Limitations of 3D Printers

Anything you wish to create with a 3D printer is subject to many inherent limitations of the technology and its scope. 3D printers for consumers are generally small. You can’t build something large or even reasonably medium-sized. You can print in blocks or parts and then assemble the pieces to form the complete structure.

Typically, you can only choose one material depending on the printer type unless you have a premium model with multiple extruders. 

For example, the ELEGOO Neptune 2S 3D Printer on Amazon.com has an adjustable dual extruder design with a filament detector and break-resuming function. It also supports mix-color printing. This model allows you to use two filaments simultaneously.

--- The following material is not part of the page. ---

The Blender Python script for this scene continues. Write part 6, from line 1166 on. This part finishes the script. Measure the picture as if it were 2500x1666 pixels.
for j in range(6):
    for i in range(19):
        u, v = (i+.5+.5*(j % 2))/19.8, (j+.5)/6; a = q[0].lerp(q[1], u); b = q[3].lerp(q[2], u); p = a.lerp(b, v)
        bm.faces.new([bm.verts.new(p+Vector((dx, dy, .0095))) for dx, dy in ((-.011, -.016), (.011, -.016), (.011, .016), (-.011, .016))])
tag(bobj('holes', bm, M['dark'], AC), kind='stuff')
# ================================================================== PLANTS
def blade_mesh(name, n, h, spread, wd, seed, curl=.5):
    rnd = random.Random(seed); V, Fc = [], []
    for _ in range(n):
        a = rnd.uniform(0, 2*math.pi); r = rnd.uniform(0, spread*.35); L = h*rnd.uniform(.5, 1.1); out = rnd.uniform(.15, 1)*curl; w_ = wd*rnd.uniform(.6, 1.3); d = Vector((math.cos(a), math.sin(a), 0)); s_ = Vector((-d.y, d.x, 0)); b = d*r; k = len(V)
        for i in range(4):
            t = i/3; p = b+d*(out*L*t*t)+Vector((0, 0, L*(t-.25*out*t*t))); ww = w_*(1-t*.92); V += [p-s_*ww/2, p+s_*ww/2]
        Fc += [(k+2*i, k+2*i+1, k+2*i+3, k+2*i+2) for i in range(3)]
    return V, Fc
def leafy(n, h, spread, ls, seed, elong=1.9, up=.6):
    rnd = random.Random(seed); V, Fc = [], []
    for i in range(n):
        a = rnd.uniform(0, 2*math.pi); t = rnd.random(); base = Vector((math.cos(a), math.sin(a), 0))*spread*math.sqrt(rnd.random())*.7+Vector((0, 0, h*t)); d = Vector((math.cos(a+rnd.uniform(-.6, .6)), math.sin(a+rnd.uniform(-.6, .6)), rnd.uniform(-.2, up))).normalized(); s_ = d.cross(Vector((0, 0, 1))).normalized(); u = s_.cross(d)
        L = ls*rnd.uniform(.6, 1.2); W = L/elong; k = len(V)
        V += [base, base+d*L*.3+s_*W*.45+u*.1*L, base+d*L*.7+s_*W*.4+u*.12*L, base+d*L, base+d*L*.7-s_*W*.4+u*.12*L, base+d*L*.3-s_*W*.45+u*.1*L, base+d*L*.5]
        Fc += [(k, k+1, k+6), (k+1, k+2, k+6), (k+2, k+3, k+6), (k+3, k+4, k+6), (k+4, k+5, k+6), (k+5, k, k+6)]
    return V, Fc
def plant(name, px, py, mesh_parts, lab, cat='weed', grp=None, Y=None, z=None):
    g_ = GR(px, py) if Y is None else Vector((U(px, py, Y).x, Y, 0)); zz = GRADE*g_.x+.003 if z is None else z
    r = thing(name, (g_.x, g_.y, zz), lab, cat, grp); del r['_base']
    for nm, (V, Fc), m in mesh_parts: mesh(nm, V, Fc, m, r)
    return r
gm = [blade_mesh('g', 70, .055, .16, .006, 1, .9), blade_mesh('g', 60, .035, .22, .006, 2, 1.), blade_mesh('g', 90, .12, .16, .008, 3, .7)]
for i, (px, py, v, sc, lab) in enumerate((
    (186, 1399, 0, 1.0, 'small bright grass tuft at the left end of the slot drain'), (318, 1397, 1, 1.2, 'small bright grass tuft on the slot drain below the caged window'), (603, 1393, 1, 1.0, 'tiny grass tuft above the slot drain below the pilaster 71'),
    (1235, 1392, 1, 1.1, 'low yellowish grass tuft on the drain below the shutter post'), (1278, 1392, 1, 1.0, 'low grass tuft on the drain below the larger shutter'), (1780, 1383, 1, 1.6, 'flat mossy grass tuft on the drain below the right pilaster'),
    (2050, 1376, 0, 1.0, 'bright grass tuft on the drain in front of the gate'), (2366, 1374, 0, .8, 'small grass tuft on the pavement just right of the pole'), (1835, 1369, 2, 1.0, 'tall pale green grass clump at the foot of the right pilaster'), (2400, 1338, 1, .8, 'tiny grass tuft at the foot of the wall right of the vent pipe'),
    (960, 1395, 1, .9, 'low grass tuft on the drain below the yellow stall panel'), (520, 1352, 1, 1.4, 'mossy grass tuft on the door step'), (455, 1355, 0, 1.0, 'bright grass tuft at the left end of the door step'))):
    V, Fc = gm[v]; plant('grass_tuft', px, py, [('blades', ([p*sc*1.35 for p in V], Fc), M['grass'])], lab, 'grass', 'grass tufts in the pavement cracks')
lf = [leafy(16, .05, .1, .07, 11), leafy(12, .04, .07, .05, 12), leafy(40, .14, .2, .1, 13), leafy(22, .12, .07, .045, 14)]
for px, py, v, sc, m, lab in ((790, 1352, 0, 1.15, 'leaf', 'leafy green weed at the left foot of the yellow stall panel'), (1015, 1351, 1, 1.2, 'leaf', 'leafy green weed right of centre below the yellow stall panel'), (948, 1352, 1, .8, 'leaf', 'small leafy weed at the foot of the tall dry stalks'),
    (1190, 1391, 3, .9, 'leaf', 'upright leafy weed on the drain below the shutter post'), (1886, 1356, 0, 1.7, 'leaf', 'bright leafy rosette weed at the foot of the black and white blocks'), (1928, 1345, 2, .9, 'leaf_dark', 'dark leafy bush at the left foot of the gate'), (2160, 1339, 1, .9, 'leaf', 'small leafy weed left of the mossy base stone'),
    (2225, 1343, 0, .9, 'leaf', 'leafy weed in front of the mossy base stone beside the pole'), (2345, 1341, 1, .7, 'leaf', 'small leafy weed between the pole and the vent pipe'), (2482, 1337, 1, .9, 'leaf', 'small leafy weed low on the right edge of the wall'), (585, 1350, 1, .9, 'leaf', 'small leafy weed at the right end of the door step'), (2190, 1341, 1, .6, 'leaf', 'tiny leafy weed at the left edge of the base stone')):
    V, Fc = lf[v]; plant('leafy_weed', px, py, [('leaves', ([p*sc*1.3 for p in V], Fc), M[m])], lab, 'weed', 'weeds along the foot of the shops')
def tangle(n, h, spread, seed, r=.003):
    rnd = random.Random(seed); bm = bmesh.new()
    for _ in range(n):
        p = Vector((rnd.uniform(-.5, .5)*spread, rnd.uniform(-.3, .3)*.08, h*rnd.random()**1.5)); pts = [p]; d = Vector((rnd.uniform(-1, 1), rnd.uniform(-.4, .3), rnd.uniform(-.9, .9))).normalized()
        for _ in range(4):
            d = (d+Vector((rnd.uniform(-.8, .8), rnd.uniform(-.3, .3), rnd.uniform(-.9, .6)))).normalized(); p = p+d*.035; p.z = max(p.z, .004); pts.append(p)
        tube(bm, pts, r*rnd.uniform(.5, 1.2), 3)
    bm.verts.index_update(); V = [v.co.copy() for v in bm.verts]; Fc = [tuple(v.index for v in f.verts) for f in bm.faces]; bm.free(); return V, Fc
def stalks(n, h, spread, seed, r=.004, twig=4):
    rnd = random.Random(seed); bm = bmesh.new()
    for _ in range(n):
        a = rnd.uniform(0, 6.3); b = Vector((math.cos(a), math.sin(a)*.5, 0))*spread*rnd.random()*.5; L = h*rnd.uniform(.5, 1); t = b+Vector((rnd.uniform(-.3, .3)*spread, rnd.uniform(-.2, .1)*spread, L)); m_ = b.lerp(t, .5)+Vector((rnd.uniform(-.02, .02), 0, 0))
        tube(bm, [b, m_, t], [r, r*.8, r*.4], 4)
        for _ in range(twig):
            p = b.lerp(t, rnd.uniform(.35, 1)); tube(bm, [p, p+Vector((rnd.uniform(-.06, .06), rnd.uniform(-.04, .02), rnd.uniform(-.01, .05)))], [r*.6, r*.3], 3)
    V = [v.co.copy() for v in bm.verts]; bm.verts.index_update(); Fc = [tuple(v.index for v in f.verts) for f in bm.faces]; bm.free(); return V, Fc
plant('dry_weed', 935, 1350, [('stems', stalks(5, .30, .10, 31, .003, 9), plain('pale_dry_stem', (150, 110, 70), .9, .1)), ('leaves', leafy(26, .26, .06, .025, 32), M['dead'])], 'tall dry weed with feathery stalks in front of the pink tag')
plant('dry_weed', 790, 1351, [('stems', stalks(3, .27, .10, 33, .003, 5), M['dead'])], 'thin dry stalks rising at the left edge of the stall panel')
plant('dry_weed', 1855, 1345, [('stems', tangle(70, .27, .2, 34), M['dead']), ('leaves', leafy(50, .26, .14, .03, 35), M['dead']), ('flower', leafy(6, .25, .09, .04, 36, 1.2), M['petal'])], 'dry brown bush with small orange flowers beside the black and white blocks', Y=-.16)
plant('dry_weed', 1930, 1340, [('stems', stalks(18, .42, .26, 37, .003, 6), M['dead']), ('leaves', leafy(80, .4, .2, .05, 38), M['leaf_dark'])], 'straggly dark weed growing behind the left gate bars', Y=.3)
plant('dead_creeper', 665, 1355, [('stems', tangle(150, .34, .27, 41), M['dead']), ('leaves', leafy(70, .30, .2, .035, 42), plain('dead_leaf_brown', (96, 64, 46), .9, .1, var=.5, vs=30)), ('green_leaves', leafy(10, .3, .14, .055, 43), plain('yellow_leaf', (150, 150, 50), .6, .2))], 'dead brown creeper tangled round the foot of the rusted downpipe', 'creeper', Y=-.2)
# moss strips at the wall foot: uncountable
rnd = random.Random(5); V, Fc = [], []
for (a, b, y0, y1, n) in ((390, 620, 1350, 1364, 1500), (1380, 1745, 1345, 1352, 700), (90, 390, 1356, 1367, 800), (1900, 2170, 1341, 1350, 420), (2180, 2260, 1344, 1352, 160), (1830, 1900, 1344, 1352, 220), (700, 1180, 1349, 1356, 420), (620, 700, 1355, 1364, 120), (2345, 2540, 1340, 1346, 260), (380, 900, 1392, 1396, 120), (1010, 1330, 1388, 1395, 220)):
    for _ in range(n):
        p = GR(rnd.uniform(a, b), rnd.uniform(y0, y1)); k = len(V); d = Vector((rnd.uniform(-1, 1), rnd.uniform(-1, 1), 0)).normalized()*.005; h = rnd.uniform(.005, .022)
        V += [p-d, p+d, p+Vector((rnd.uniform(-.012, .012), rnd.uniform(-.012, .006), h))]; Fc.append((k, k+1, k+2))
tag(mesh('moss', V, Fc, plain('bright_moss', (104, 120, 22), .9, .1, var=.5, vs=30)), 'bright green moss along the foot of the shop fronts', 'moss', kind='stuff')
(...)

Irrespective of the printing technology and material, you’ll need to spend some time and effort to finish the final product. Most 3D printed structures require drying, sanding, water jetting, or chemical soaking.

Some 3D printed structures may not be entirely stable. FDM printed models may have layers that come apart under pressure, heat, or other circumstances. Latest SLA printers don’t have the layer shifting or disorientation problem, but the parts created by jetting photopolymers tend to be brittle.

Choose an Appropriate 3D Printer

Consider the objects you wish to make and choose the most suitable printing technology and material accordingly. Then, compare the most reliable among affordable 3D printers in your selected category. Don’t forget the recurring costs of materials and upkeep of the printer while making a decision.

Your recurring expenses must account for failed prints or material wastage and replacement or upgrade of the nozzle, extruder, hot end, and print bed. The ongoing costs also include the slicer software, post-print processing, and, of course, electricity.

Final Thoughts

3D printing is more than a fun hobby. While the small enclosures of entry-level 3D printers restrict the size of the objects you can make, there’s no significant limitation to what you can design and how unique a model you want to create. You can be ambitious with your designs and make almost anything with a 3D printer.